So…??
“So… who’s responsible for that?” In these accountability-conscious times, how often we hear this question. It gets asked of children large and small. It gets asked of employees and employers; organizations and governments: and time and time again, it is asked of schools…
- who’s responsible for this kid’s learning;
- this kid’s behaviour;
- the other kid’s behaviour;
- values; personal health; missing clothing; toys; pie money?
Our schools are expected to meet a myriad of demands made by an over-expecting, and often under-supportive society.
So… think about this: New Zealand primary schools are required to be open for 396 half-days a year. For the sake of this exercise, let’s call it 400 half-days (that’s two hundred days - with me so far?). On each of those two hundred days, a child is at school from 9.00am to 3.00pm….
- That’s six hours out of the twenty-four hours in each week day (and at least 1.25 hours of each school day are spent eating lunch and playing games – both good things for kids to do).
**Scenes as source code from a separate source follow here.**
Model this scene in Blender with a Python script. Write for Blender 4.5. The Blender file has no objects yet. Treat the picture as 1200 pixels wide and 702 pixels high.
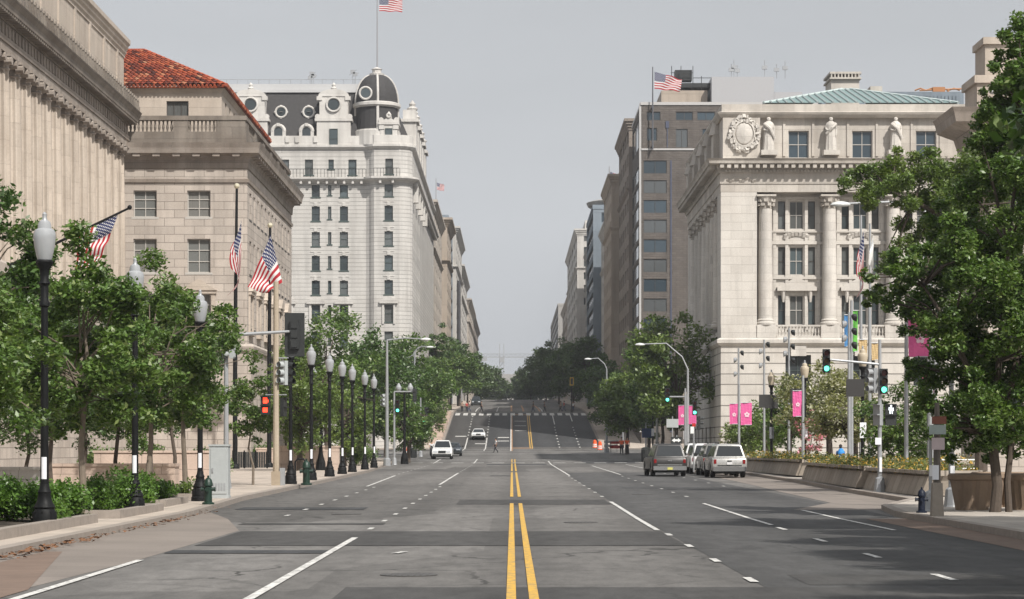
import bpy, bmesh, math, random
import numpy as np
from mathutils import Vector, Matrix
R = math.radians
random.seed(7)
S = bpy.context.scene
C = S.collection

# ------------------------------------------------------------------ camera, sky, sun, exposure
F = 2700.0            # focal length in pixels of the 1200 px wide photograph
CX, HY, EYE = 600.0, 525.0, 1.85
cam = bpy.data.objects.new('camera', bpy.data.cameras.new('camera'))
C.objects.link(cam)
cam.location = (0, 0, EYE)
cam.rotation_euler = (R(90), 0, 0)
cam.data.sensor_width = 36
cam.data.lens = 36 * F / 1200
cam.data.shift_y = (HY - 351) / 1200
cam.data.clip_start = 0.5
cam.data.clip_end = 6000
S.camera = cam

SUN_EL, SUN_AZ = 47, 147      # azimuth clockwise from +Y: behind the camera, to the right
w = bpy.data.worlds.new('World')
S.world = w
w.use_nodes = True
nt = w.node_tree
bg = nt.nodes['Background']
sky = nt.nodes.new('ShaderNodeTexSky')
sky.sky_type = 'NISHITA'
sky.sun_disc = False
sky.sun_elevation = R(SUN_EL)
sky.sun_rotation = R(SUN_AZ)
sky.air_density = 1.6
sky.dust_density = 6.0
sky.ozone_density = 1.0
hs = nt.nodes.new('ShaderNodeHueSaturation')
hs.inputs['Saturation'].default_value = 0.22
mixw = nt.nodes.new('ShaderNodeMix')
mixw.data_type = 'RGBA'
mixw.inputs[0].default_value = 0.72
mixw.inputs[7].default_value = (5.0, 5.25, 5.65, 1)   # a thin high overcast over the clear sky
gm = nt.nodes.new('ShaderNodeTexCoord')
sp = nt.nodes.new('ShaderNodeSeparateXYZ')
nt.links.new(gm.outputs['Generated'], sp.inputs[0])
rp = nt.nodes.new('ShaderNodeValToRGB')               # the overcast is paler low down, greyer higher up
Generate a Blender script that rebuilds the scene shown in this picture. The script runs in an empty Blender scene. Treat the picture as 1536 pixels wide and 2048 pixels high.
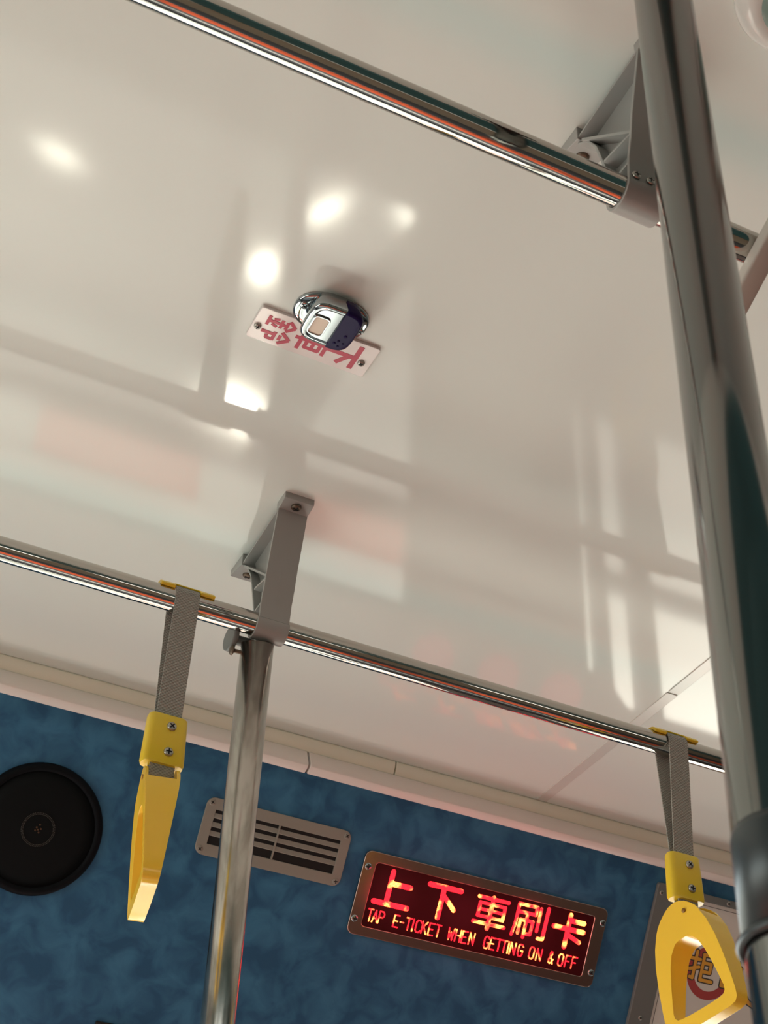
import bpy, bmesh, math, random
from mathutils import Vector, Matrix
random.seed(7)
PI = math.pi
S = bpy.context.scene
COL = S.collection

# ------------------------------------------------------------------ camera
cam = bpy.data.cameras.new('camera')
cam_ob = bpy.data.objects.new('camera', cam)
COL.objects.link(cam_ob)
RX = Vector((0.89679944, -0.44138424, 0.0305078))
RY = Vector((0.29667758, 0.54876577, -0.7815616))
RZ = Vector((0.32822734, 0.70995499, 0.62308164))
cam_ob.matrix_world = Matrix(((RX.x, -RY.x, -RZ.x, 0), (RX.y, -RY.y, -RZ.y, 0), (RX.z, -RY.z, -RZ.z, 0), (0, 0, 0, 1)))
cam.sensor_fit = 'VERTICAL'; cam.sensor_height = 36.0; cam.sensor_width = 27.0
cam.lens = 3104.4 / 2048 * 36.0
cam.clip_start = 0.02
cam.dof.use_dof = True; cam.dof.focus_distance = 2.0; cam.dof.aperture_fstop = 20
S.camera = cam_ob

# ------------------------------------------------------------------ exposure
S.view_settings.view_transform = 'Standard'
S.view_settings.look = 'None'
S.view_settings.exposure = 0.1
S.view_settings.gamma = 1.0
S.view_settings.use_curve_mapping = False

# ------------------------------------------------------------------ world: a bright street seen through the bus windows
W = bpy.data.worlds.new('world'); S.world = W; W.use_nodes = True
nt = W.node_tree; nt.nodes.clear()
def nd(t, **kw):
    n = nt.nodes.new(t)
    for k, v in kw.items(): setattr(n, k, v)
    return n
def mth(op, a, b=None, c=None, clamp=False):
    n = nd('ShaderNodeMath', operation=op, use_clamp=clamp)
    for i, v in enumerate((a, b, c)):
        if v is None: continue
        if isinstance(v, (int, float)): n.inputs[i].default_value = v
        else: nt.links.new(v, n.inputs[i])
    return n.outputs[0]
tc = nd('ShaderNodeTexCoord')
dirv = tc.outputs['Generated']
sep = nd('ShaderNodeSeparateXYZ'); nt.links.new(dirv, sep.inputs[0])
t_sky = mth('MULTIPLY_ADD', sep.outputs[2], 8.0, 0.5, clamp=True)
noi = nd('ShaderNodeTexNoise'); noi.inputs['Scale'].default_value = 3.0; noi.inputs['Detail'].default_value = 1.0
nt.links.new(dirv, noi.inputs['Vector'])
rampg = nd('ShaderNodeValToRGB')
rampg.color_ramp.elements[0].position = 0.35; rampg.color_ramp.elements[0].color = (0.38, 0.40, 0.34, 1)
rampg.color_ramp.elements[1].position = 0.65; rampg.color_ramp.elements[1].color = (1.0, 0.97, 0.86, 1)
nt.links.new(noi.outputs['Fac'], rampg.inputs[0])
mixc = nd('ShaderNodeMix', data_type='RGBA')
nt.links.new(t_sky, mixc.inputs[0])
nt.links.new(rampg.outputs[0], mixc.inputs[6])
mixc.inputs[7].default_value = (0.86, 0.98, 1.0, 1)
STREET = 6.0
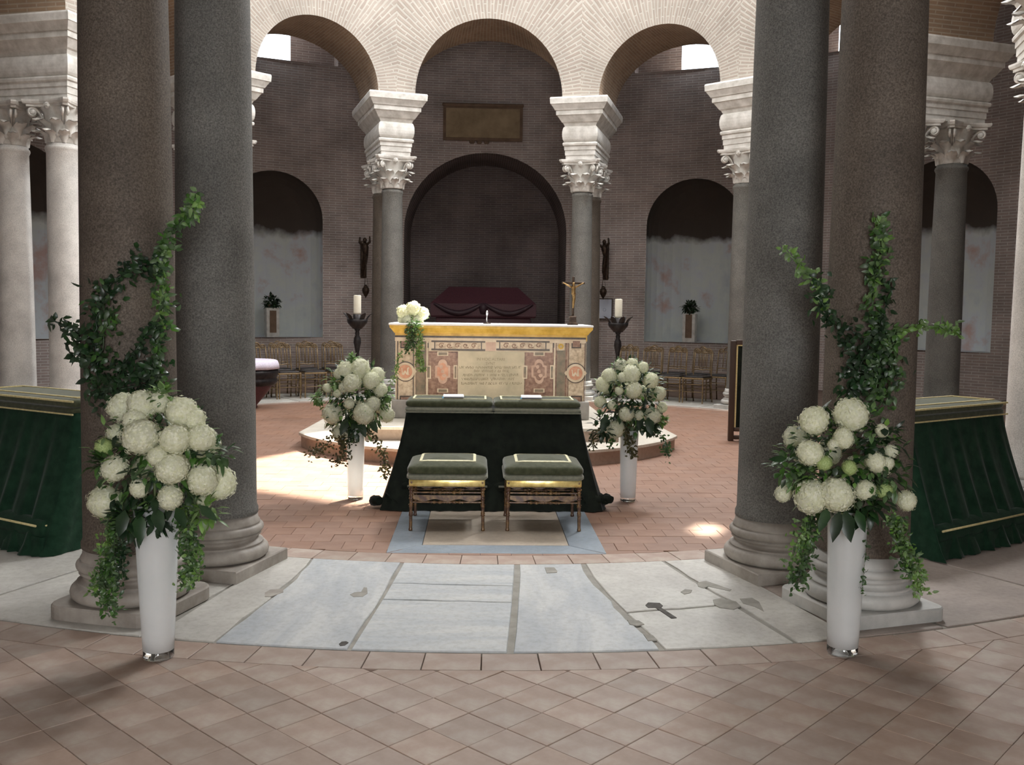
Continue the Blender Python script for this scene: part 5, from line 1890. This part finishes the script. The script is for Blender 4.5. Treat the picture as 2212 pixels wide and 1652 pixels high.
bouquet('large white hydrangea arrangement in the near vase by the right ivy column', vx, vy, .68,
        [(1758, 908, 34), (1838, 896, 40), (1822, 946, 25), (1750, 978, 30), (1800, 960, 14), (1892, 998, 24), (1915, 1000, 18), (1752, 1072, 42), (1806, 1068, 42), (1868, 1058, 24), (1692, 1066, 21), (1958, 1081, 25), (1905, 930, 16), (1925, 975, 16), (1780, 1000, 18, 1), (1835, 1010, 18, 1), (1910, 1060, 20, 1)],
        1820, 995, 135, 130, .22, 520, .052,
        [([(1760, 1110), (1745, 1170), (1730, 1230), (1715, 1265)], .030, 700, 'leaf', .022, -.03), ([(1740, 1120), (1725, 1180), (1705, 1240)], .028, 450, 'leaf_light', .022, -.02),
         ([(1860, 1120), (1862, 1180), (1855, 1240), (1850, 1280)], .028, 700, 'leaf', .014, -.04), ([(1930, 1110), (1950, 1170), (1975, 1220), (1990, 1280)], .030, 900, 'leaf_light', .018, -.02), ([(1940, 1120), (1945, 1190), (1965, 1240)], .030, 500, 'leaf', .02, -.02)],
        [(1700, 1000, 36, 'leaf'), (1900, 950, 44, 'leaf_dark'), (1880, 1090, 40, 'leaf_dark'), (1930, 1030, 34, 'leaf'), (1740, 1030, 30, 'leaf_light')],
        [(1815, 1100, 1800, 1172, .06), (1825, 1100, 1840, 1172, .07), (1790, 1095, 1770, 1150, .05), (1850, 1100, 1870, 1150, .05), (1700, 990, 1662, 992, .03)], 12, 110)
vx, vy = atz(768, 1078).x, -3.64
vase('white vase of flowers standing left of the draped kneeler', vx, vy, .063, .077, .60)
bouquet('round white hydrangea arrangement left of the draped kneeler', vx, vy, .60,
        [(748, 800, 22), (778, 796, 24), (802, 822, 21), (760, 827, 23), (815, 810, 19), (734, 808, 14), (742, 836, 12), (718, 893, 25), (786, 892, 27), (806, 872, 18), (754, 872, 13), (822, 842, 17), (836, 896, 18), (707, 838, 11), (728, 850, 10), (735, 935, 20)],
        768, 860, 76, 84, .27, 480, .060,
        [([(730, 930), (712, 955), (690, 970), (675, 980)], .035, 420, 'leaf_brown', .03, -.05), ([(745, 935), (735, 960), (745, 985), (722, 1000)], .035, 420, 'leaf_brown', .025, -.1), ([(800, 930), (815, 960), (830, 985), (832, 1030)], .035, 330, 'leaf_brown', .02, 0), ([(760, 930), (758, 955), (748, 975)], .035, 260, 'leaf_dark', .02, -.12)],
        [(835, 850, 14, 'leaf_light'), (820, 860, 14, 'leaf_light'), (800, 840, 12, 'leaf_light'), (728, 825, 9, 'leaf_light'), (763, 775, 8, 'leaf_light'), (684, 860, 8, 'leaf_light'), (770, 910, 26, 'leaf_dark')],  # fresh green sprays on the right put back light into leaf colour
        [(775, 905, 790, 945, .07), (750, 905, 735, 940, .07), (800, 905, 815, 935, .06)], 13, 170)
vx, vy = atz(1356, 1082).x, -3.64
vase('white vase of flowers standing right of the draped kneeler', vx, vy, .063, .077, .60)
bouquet('round white hydrangea arrangement right of the draped kneeler', vx, vy, .60,
        [(1341, 789, 15), (1366, 786, 14), (1389, 794, 14), (1363, 809, 22), (1316, 812, 18), (1302, 830, 18), (1369, 843, 20), (1406, 822, 19), (1424, 850, 17), (1337, 844, 10), (1297, 868, 15), (1322, 875, 11), (1353, 894, 18), (1410, 898, 20), (1330, 927, 23), (1430, 880, 13), (1380, 897, 12), (1345, 815, 12)],
        1362, 858, 74, 82, .27, 480, .060,
        [([(1358, 915), (1355, 940), (1362, 965), (1368, 985)], .035, 520, 'leaf_brown', .022, -.12), ([(1310, 920), (1295, 935), (1282, 950), (1270, 965)], .035, 330, 'leaf_brown', .025, 0), ([(1400, 920), (1425, 940), (1440, 960), (1445, 990)], .035, 300, 'leaf', .02, 0), ([(1330, 940), (1320, 960)], .035, 300, 'leaf', .02, 0)],
        [(1300, 925, 22, 'leaf_dark'), (1405, 920, 14, 'leaf_dark'), (1430, 910, 9, 'leaf_light'), (1360, 880, 26, 'leaf_dark'), (1340, 795, 10, 'leaf')],
        [(1310, 895, 1300, 935, .07), (1400, 900, 1408, 940, .08), (1385, 895, 1380, 930, .06)], 14, 60)
# flowers on the altar
ax, ay = at(891, 690, -.22).x, -.22
bouquet('low white hydrangea arrangement trailing over the left end of the altar', ax, ay, ZC,
        [(872, 674, 17), (893, 667, 18), (913, 677, 15), (880, 690, 13), (903, 692, 14), (868, 690, 10)],
        892, 682, 32, 22, .16, 120, .05,
        [([(895, 695), (890, 720), (893, 750)], .035, 900, 'leaf', .028, -.30), ([(900, 700), (908, 740), (905, 770), (912, 800)], .034, 650, 'leaf_light', .024, -.32), ([(880, 700), (882, 740), (880, 760)], .034, 500, 'leaf', .018, -.31), ([(866, 760), (858, 790), (852, 815), (846, 830)], .03, 260, 'leaf_light', .018, -.45)],
        [(885, 698, 14, 'leaf_light')], [], 15, 30, 2)

# ------------------------------------------------------------------ ivy on the brown foreground columns
def ivy(label, deg, strands, seed):
    rnd = random.Random(seed)
    c = P(RB, deg, 0)
    t = thing('ivy', label, 'ivy', (c.x, c.y-.30, 0.0), 0, 'ivy sprays on the foreground columns')
    base = Vector((c.x, c.y-.30, 0))
    for pts, L, per, mat, sp in strands:
        q = []
        for u, v in pts:
            f = at(u, v, c.y)
            if abs(f.x-c.x) < .25:
                p = atr(u, v, .275, c.x, c.y, True)
            else:
                p = at(u, v, c.y-.08)
            q.append(p-base)
        tag(obj('ivy_branch', vine_mesh(q, L, per, rnd, mat, sp, .004), t), kind='stuff')
    return t
ivy('dark ivy climbing the brown column behind the left vase', -(180-T1), [
    ([(345, 870), (348, 800), (342, 740), (350, 690), (352, 620), (345, 560), (365, 510), (400, 470), (428, 428)], .045, 260, 'leaf', .022),
    ([(350, 690), (352, 620), (345, 570), (360, 530)], .040, 220, 'leaf_light', .018),
    ([(395, 475), (415, 445), (430, 428)], .045, 260, 'leaf_light', .016),
    ([(205, 870), (212, 790), (205, 720), (215, 650), (245, 605), (290, 580), (345, 565)], .045, 300, 'leaf_dark', .030),
    ([(215, 780), (230, 700), (222, 640)], .045, 260, 'leaf', .030),
    ([(200, 830), (250, 815), (300, 800), (345, 790)], .05, 420, 'leaf_dark', .040),
    ([(210, 850), (260, 840), (310, 830), (340, 845)], .05, 360, 'leaf_dark', .035),
    ([(255, 810), (300, 745), (325, 715), (350, 700)], .045, 220, 'leaf_dark', .022),
    ([(200, 790), (172, 745), (150, 712), (112, 690)], .050, 130, 'leaf_dark', .020),
    ([(200, 730), (165, 705), (142, 700)], .050, 110, 'leaf_dark', .016),
    ([(205, 800), (175, 770), (150, 760)], .050, 90, 'leaf_dark', .014),
    ([(330, 820), (335, 770), (345, 735)], .040, 160, 'leaf', .016)], 31)
ivy('green ivy climbing the brown column behind the right vase', 180-T1, [
    ([(1890, 880), (1893, 800), (1896, 740), (1885, 680), (1888, 600), (1898, 540), (1900, 472)], .045, 300, 'leaf', .022),
    ([(1885, 640), (1890, 580), (1902, 520), (1898, 470)], .042, 240, 'leaf_light', .018),
    ([(1840, 880), (1845, 800), (1828, 730), (1795, 692), (1775, 650), (1772, 600)], .045, 280, 'leaf_dark', .026),
    ([(1778, 680), (1772, 620), (1748, 590), (1720, 565), (1690, 530)], .045, 170, 'leaf_light', .018),
    ([(1830, 850), (1860, 790), (1880, 740), (1900, 700)], .048, 420, 'leaf_dark', .040),
    ([(1835, 800), (1890, 810), (1930, 800)], .048, 420, 'leaf_dark', .042),
    ([(1900, 880), (1925, 820), (1920, 760), (1935, 710)], .048, 360, 'leaf', .032),
    ([(1910, 740), (1955, 715), (2000, 706), (2040, 708), (2068, 716)], .045, 190, 'leaf_light', .016),
    ([(1895, 700), (1915, 660), (1925, 600)], .042, 160, 'leaf_dark', .02)], 32)
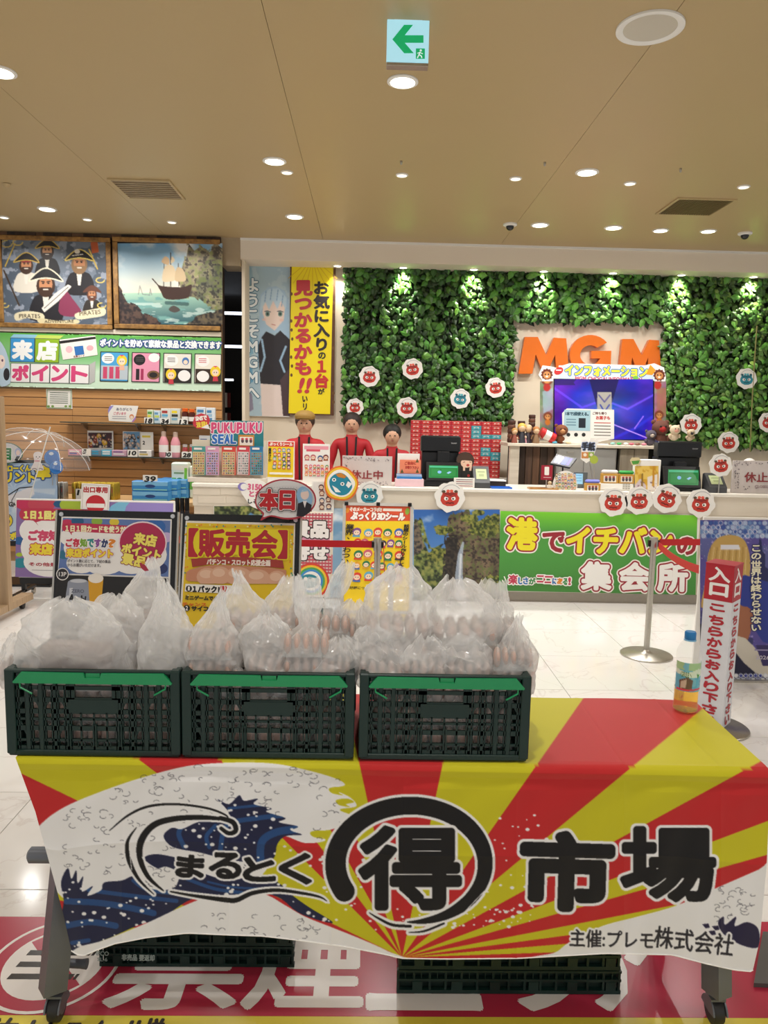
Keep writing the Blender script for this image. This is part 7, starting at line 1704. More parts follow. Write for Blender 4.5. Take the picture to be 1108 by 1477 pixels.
# ------------------------------------------------------------------ belt posts
m_belt = M('red_belt', '#c01a24', .5, var=.04)
def post(x, y, label, top, base=True, r=.019, rb=.165):
    t = thing('belt_post', label, 'barrier post', (x, y, 0), 'belt barrier posts')
    MB().lathe([(rb, 0), (rb, .008), (rb*.97, .012), (rb*.3, .018), (.025, .03), (r, .04)], (x, y, 0), 40).build('base', m_alu, t, smooth=True)
    MB().lathe([(r, .036), (r, top-.075)], (x, y, 0), 20).build('pole', m_alu, t, smooth=True)
    MB().lathe([(r*1.35, top-.078), (r*1.35, top-.004), (r*1.2, top)], (x, y, 0), 20).build('head', m_alu, t, smooth=True)
    MB().box(x-r*1.9, x+r*1.9, y-.012, y+.012, top-.06, top-.018, bev=.003).build('belt_slot', m_black, t); return t
def belt(a, b, sag, label, w=.042):
    n = 14; m = MB(); pts = [np.array(a)*(1-i/n)+np.array(b)*i/n+np.array([0, 0, -sag*4*(i/n)*(1-i/n)]) for i in range(n+1)]
    for p0, p1 in zip(pts[:-1], pts[1:]): m.beam(p0, p1, .0018, w)
    o = m.build('barrier_belt', m_belt, None); tag(o, label, 'belt', 'red barrier belts'); return o
pR = F(930, 945); tR = P(943, 775, pR[1])[2]
post(pR[0]+.01, pR[1], 'steel belt post with round base standing on the white floor', tR)
pL = P(545, 780, 4.45); tL = P(545, 776, 4.45)[2]
post(pL[0], 4.45, 'steel belt post in front of the yellow poster stand', tL)
post(P(565, 820, 4.9)[0], 4.95, 'short dark-headed belt post behind the first, mostly hidden by bags', P(565, 822, 4.95)[2])
belt((P(240, 780, 4.5)[0], 4.5, tL-.04), (pL[0]-.036, 4.452, tL-.04), .004, 'red belt running left from the middle post')
belt((pL[0]+.036, 4.452, tL-.04), (P(562, 830, 4.93)[0]-.03, 4.93, P(562, 832, 4.95)[2]-.03), .02, 'short red belt slanting down right of the middle post')
belt((pR[0]+.046, pR[1]+.002, tR-.032), (3.4, pR[1]+.25, tR-.02), .006, 'upper red belt running level to the right edge')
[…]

- That leaves 4.75 hours/day available for teaching and learning; 850 hours / school year. That’s the equivalent of 35.41 twenty-four hour days (let’s call it 36 days)
- That’s 5.14 seven-day weeks….9.8% of the school year
So…
- If schools opened on the first of January and…
- students were physically and mentally capable of working non-stop, twenty-four hours a day (no play or lunch breaks);
- seven days a week until they completed the 36 days of instructional time:
- then the school year would be over on the 5th of February - just in time to celebrate Waitangi Day (a few days earlier if they are of secondary age!).
If a class has twenty-five pupils in it, the instruction time available to each individual student averages mere thirty-four hours per year. Not a lot, really is it?
So… if learning is an ongoing process and our kids are spending slightly less than 10% of each year at school: what’s happening with the other 90% of their time. Who’s responsible for that?